Extract all lines from the data beneath that include the word "scene".

=== Supplied information ===
=======

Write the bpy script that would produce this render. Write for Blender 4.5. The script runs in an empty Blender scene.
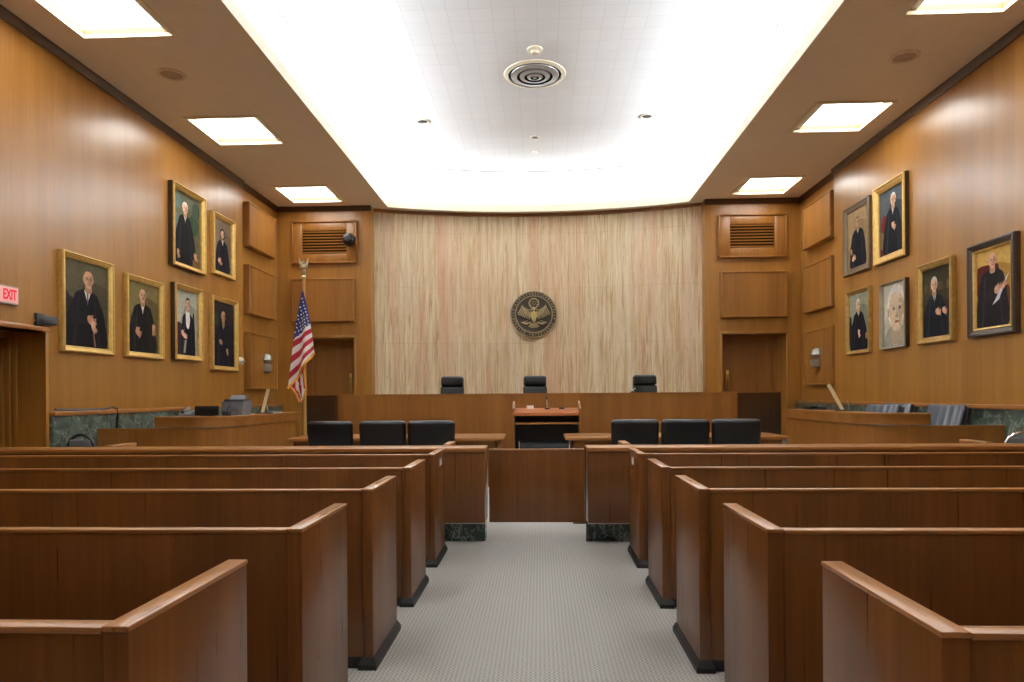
import bpy, bmesh, math, random
from mathutils import Vector, Matrix
random.seed(7)
PI = math.pi
C = bpy.context.scene.collection
SC = bpy.context.scene

# ------------------------------------------------------------------ materials
def srgb(r, g, b):
    f = lambda c: (c/255/12.92) if c/255 <= .04045 else ((c/255+.055)/1.055)**2.4
    return (f(r), f(g), f(b), 1.0)

_mats = {}
def base_mat(name):
    m = bpy.data.materials.new(name); m.use_nodes = True
    nt = m.node_tree; b = nt.nodes['Principled BSDF']
    return m, nt, b

def plain(name, col, rough=.5, metal=0.0, spec=.5, bump=0.0, bscale=80, coat=0.0, emit=None, estr=0.0, var=.12, vscale=6):
    if name in _mats: return _mats[name]
    m, nt, b = base_mat(name)
    tc = nt.nodes.new('ShaderNodeTexCoord')
    n = nt.nodes.new('ShaderNodeTexNoise'); n.inputs['Scale'].default_value = vscale; n.inputs['Detail'].default_value = 4
    nt.links.new(tc.outputs['Object'], n.inputs['Vector'])
    r = nt.nodes.new('ShaderNodeValToRGB')
    r.color_ramp.elements[0].position = .3; r.color_ramp.elements[1].position = .7
    r.color_ramp.elements[0].color = tuple(c*(1-var) for c in col[:3])+(1,)
    r.color_ramp.elements[1].color = tuple(min(1, c*(1+var)) for c in col[:3])+(1,)
    nt.links.new(n.outputs['Fac'], r.inputs['Fac']); nt.links.new(r.outputs['Color'], b.inputs['Base Color'])
    b.inputs['Roughness'].default_value = rough; b.inputs['Metallic'].default_value = metal
    b.inputs['Specular IOR Level'].default_value = spec
    if coat: b.inputs['Coat Weight'].default_value = coat; b.inputs['Coat Roughness'].default_value = .15
    if bump:
        n2 = nt.nodes.new('ShaderNodeTexNoise'); n2.inputs['Scale'].default_value = bscale
        nt.links.new(tc.outputs['Object'], n2.inputs['Vector'])
        bp = nt.nodes.new('ShaderNodeBump'); bp.inputs['Strength'].default_value = bump; bp.inputs['Distance'].default_value = .004
        nt.links.new(n2.outputs['Fac'], bp.inputs['Height']); nt.links.new(bp.outputs['Normal'], b.inputs['Normal'])
    if emit:
        b.inputs['Emission Color'].default_value = emit; b.inputs['Emission Strength'].default_value = estr
    _mats[name] = m
    return m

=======

=== Answer for this exercise ===
Write the bpy script that would produce this render. Write for Blender 4.5. The script runs in an empty Blender scene.
C = bpy.context.scene.collection
SC = bpy.context.scene